Set task:
Copy down all of the data underneath, exactly as shown.

Dataset content:
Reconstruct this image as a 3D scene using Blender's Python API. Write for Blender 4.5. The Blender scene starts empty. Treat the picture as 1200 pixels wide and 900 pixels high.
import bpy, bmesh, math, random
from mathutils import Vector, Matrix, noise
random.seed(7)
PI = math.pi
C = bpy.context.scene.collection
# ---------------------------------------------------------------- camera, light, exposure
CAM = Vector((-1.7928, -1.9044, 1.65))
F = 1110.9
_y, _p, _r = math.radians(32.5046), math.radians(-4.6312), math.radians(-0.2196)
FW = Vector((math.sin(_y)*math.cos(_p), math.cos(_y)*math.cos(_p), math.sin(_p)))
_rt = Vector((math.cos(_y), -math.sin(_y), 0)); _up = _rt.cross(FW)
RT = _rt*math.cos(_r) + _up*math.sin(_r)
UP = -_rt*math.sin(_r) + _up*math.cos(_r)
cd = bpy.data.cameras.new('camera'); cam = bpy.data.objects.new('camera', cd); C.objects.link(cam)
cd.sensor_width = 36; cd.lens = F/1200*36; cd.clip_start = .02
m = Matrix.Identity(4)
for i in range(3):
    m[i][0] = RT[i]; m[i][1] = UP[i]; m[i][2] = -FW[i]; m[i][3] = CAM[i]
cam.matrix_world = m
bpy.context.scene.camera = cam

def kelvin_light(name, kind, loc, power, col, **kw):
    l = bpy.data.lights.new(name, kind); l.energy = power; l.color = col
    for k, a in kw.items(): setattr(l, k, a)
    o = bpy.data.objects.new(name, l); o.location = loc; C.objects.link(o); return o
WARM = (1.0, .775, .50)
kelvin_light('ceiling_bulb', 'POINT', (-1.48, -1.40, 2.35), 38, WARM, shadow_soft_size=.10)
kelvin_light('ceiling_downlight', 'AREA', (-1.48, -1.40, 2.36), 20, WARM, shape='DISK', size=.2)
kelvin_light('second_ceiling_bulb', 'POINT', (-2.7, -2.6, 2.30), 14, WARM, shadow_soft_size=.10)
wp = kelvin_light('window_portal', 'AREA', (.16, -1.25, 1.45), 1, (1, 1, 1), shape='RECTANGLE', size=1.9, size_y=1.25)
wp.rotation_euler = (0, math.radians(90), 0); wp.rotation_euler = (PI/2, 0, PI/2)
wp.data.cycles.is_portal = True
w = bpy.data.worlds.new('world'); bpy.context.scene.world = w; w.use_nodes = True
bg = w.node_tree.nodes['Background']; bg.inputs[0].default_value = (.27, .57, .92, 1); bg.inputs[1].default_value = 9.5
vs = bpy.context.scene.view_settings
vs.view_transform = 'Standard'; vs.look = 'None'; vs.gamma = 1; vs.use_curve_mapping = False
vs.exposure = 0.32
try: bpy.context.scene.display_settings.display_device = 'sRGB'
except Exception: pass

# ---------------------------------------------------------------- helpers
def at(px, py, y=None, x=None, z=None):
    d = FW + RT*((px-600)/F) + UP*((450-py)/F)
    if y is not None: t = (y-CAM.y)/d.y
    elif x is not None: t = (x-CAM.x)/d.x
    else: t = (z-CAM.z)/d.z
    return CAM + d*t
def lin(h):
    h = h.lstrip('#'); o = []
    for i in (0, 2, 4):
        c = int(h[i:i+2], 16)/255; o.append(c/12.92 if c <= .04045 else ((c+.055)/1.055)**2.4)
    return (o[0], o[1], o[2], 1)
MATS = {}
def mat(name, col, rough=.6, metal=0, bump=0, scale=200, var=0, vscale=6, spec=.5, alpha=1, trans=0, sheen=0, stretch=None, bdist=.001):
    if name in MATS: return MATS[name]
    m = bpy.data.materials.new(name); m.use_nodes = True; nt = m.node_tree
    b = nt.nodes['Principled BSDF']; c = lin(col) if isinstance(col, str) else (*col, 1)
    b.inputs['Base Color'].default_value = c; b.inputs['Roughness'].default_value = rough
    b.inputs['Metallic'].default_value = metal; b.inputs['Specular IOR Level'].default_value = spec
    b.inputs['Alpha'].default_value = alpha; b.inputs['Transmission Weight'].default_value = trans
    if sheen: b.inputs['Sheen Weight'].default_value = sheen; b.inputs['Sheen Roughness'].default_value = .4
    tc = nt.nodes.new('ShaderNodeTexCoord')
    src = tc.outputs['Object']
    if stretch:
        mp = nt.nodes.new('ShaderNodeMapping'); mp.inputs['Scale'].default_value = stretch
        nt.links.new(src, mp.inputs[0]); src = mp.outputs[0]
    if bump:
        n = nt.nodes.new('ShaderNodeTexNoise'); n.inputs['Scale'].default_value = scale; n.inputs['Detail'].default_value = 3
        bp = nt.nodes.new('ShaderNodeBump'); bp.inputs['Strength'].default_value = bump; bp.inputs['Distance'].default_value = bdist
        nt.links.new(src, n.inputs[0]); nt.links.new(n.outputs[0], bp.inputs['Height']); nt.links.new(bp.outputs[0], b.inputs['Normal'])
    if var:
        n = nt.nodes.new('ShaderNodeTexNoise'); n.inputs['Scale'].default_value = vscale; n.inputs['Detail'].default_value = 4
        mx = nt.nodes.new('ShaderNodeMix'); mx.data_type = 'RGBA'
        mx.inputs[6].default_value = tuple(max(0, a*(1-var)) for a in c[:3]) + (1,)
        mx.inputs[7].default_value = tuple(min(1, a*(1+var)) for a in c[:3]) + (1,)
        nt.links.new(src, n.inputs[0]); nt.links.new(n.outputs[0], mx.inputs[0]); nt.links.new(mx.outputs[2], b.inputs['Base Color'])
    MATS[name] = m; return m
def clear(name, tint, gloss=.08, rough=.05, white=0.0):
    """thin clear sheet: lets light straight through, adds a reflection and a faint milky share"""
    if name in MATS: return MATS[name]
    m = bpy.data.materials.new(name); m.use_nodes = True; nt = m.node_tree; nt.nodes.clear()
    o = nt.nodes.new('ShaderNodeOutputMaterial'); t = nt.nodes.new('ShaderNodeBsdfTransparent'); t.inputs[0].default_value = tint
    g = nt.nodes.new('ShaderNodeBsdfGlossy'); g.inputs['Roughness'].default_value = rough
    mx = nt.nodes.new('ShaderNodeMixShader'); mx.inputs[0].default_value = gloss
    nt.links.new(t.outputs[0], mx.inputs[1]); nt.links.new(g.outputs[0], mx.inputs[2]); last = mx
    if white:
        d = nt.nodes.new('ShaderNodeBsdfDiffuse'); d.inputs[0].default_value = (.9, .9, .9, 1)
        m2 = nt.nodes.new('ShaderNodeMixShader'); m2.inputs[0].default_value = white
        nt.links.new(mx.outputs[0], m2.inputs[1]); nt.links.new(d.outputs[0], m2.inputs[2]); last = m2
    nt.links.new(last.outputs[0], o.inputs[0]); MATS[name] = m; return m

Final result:
Reconstruct this image as a 3D scene using Blender's Python API. Write for Blender 4.5. The Blender scene starts empty. Treat the picture as 1200 pixels wide and 900 pixels high.
import bpy, bmesh, math, random
from mathutils import Vector, Matrix, noise
random.seed(7)
PI = math.pi
C = bpy.context.scene.collection
# ---------------------------------------------------------------- camera, light, exposure
CAM = Vector((-1.7928, -1.9044, 1.65))
F = 1110.9
_y, _p, _r = math.radians(32.5046), math.radians(-4.6312), math.radians(-0.2196)
FW = Vector((math.sin(_y)*math.cos(_p), math.cos(_y)*math.cos(_p), math.sin(_p)))
_rt = Vector((math.cos(_y), -math.sin(_y), 0)); _up = _rt.cross(FW)
RT = _rt*math.cos(_r) + _up*math.sin(_r)
UP = -_rt*math.sin(_r) + _up*math.cos(_r)
cd = bpy.data.cameras.new('camera'); cam = bpy.data.objects.new('camera', cd); C.objects.link(cam)
cd.sensor_width = 36; cd.lens = F/1200*36; cd.clip_start = .02
m = Matrix.Identity(4)
for i in range(3):
    m[i][0] = RT[i]; m[i][1] = UP[i]; m[i][2] = -FW[i]; m[i][3] = CAM[i]
cam.matrix_world = m
bpy.context.scene.camera = cam

def kelvin_light(name, kind, loc, power, col, **kw):
    l = bpy.data.lights.new(name, kind); l.energy = power; l.color = col
    for k, a in kw.items(): setattr(l, k, a)
    o = bpy.data.objects.new(name, l); o.location = loc; C.objects.link(o); return o
WARM = (1.0, .775, .50)
kelvin_light('ceiling_bulb', 'POINT', (-1.48, -1.40, 2.35), 38, WARM, shadow_soft_size=.10)
kelvin_light('ceiling_downlight', 'AREA', (-1.48, -1.40, 2.36), 20, WARM, shape='DISK', size=.2)
kelvin_light('second_ceiling_bulb', 'POINT', (-2.7, -2.6, 2.30), 14, WARM, shadow_soft_size=.10)
wp = kelvin_light('window_portal', 'AREA', (.16, -1.25, 1.45), 1, (1, 1, 1), shape='RECTANGLE', size=1.9, size_y=1.25)
wp.rotation_euler = (0, math.radians(90), 0); wp.rotation_euler = (PI/2, 0, PI/2)
wp.data.cycles.is_portal = True
w = bpy.data.worlds.new('world'); bpy.context.scene.world = w; w.use_nodes = True
bg = w.node_tree.nodes['Background']; bg.inputs[0].default_value = (.27, .57, .92, 1); bg.inputs[1].default_value = 9.5
vs = bpy.context.scene.view_settings
vs.view_transform = 'Standard'; vs.look = 'None'; vs.gamma = 1; vs.use_curve_mapping = False
vs.exposure = 0.32
try: bpy.context.scene.display_settings.display_device = 'sRGB'
except Exception: pass

# ---------------------------------------------------------------- helpers
def at(px, py, y=None, x=None, z=None):
    d = FW + RT*((px-600)/F) + UP*((450-py)/F)
    if y is not None: t = (y-CAM.y)/d.y
    elif x is not None: t = (x-CAM.x)/d.x
    else: t = (z-CAM.z)/d.z
    return CAM + d*t
def lin(h):
    h = h.lstrip('#'); o = []
    for i in (0, 2, 4):
        c = int(h[i:i+2], 16)/255; o.append(c/12.92 if c <= .04045 else ((c+.055)/1.055)**2.4)
    return (o[0], o[1], o[2], 1)
MATS = {}
def mat(name, col, rough=.6, metal=0, bump=0, scale=200, var=0, vscale=6, spec=.5, alpha=1, trans=0, sheen=0, stretch=None, bdist=.001):
    if name in MATS: return MATS[name]
    m = bpy.data.materials.new(name); m.use_nodes = True; nt = m.node_tree
    b = nt.nodes['Principled BSDF']; c = lin(col) if isinstance(col, str) else (*col, 1)
    b.inputs['Base Color'].default_value = c; b.inputs['Roughness'].default_value = rough
    b.inputs['Metallic'].default_value = metal; b.inputs['Specular IOR Level'].default_value = spec
    b.inputs['Alpha'].default_value = alpha; b.inputs['Transmission Weight'].default_value = trans
    if sheen: b.inputs['Sheen Weight'].default_value = sheen; b.inputs['Sheen Roughness'].default_value = .4
    tc = nt.nodes.new('ShaderNodeTexCoord')
    src = tc.outputs['Object']
    if stretch:
        mp = nt.nodes.new('ShaderNodeMapping'); mp.inputs['Scale'].default_value = stretch
        nt.links.new(src, mp.inputs[0]); src = mp.outputs[0]
    if bump:
        n = nt.nodes.new('ShaderNodeTexNoise'); n.inputs['Scale'].default_value = scale; n.inputs['Detail'].default_value = 3
        bp = nt.nodes.new('ShaderNodeBump'); bp.inputs['Strength'].default_value = bump; bp.inputs['Distance'].default_value = bdist
        nt.links.new(src, n.inputs[0]); nt.links.new(n.outputs[0], bp.inputs['Height']); nt.links.new(bp.outputs[0], b.inputs['Normal'])
    if var:
        n = nt.nodes.new('ShaderNodeTexNoise'); n.inputs['Scale'].default_value = vscale; n.inputs['Detail'].default_value = 4
        mx = nt.nodes.new('ShaderNodeMix'); mx.data_type = 'RGBA'
        mx.inputs[6].default_value = tuple(max(0, a*(1-var)) for a in c[:3]) + (1,)
        mx.inputs[7].default_value = tuple(min(1, a*(1+var)) for a in c[:3]) + (1,)
        nt.links.new(src, n.inputs[0]); nt.links.new(n.outputs[0], mx.inputs[0]); nt.links.new(mx.outputs[2], b.inputs['Base Color'])
    MATS[name] = m; return m
def clear(name, tint, gloss=.08, rough=.05, white=0.0):
    """thin clear sheet: lets light straight through, adds a reflection and a faint milky share"""
    if name in MATS: return MATS[name]
    m = bpy.data.materials.new(name); m.use_nodes = True; nt = m.node_tree; nt.nodes.clear()
    o = nt.nodes.new('ShaderNodeOutputMaterial'); t = nt.nodes.new('ShaderNodeBsdfTransparent'); t.inputs[0].default_value = tint
    g = nt.nodes.new('ShaderNodeBsdfGlossy'); g.inputs['Roughness'].default_value = rough
    mx = nt.nodes.new('ShaderNodeMixShader'); mx.inputs[0].default_value = gloss
    nt.links.new(t.outputs[0], mx.inputs[1]); nt.links.new(g.outputs[0], mx.inputs[2]); last = mx
    if white:
        d = nt.nodes.new('ShaderNodeBsdfDiffuse'); d.inputs[0].default_value = (.9, .9, .9, 1)
        m2 = nt.nodes.new('ShaderNodeMixShader'); m2.inputs[0].default_value = white
        nt.links.new(mx.outputs[0], m2.inputs[1]); nt.links.new(d.outputs[0], m2.inputs[2]); last = m2
    nt.links.new(last.outputs[0], o.inputs[0]); MATS[name] = m; return m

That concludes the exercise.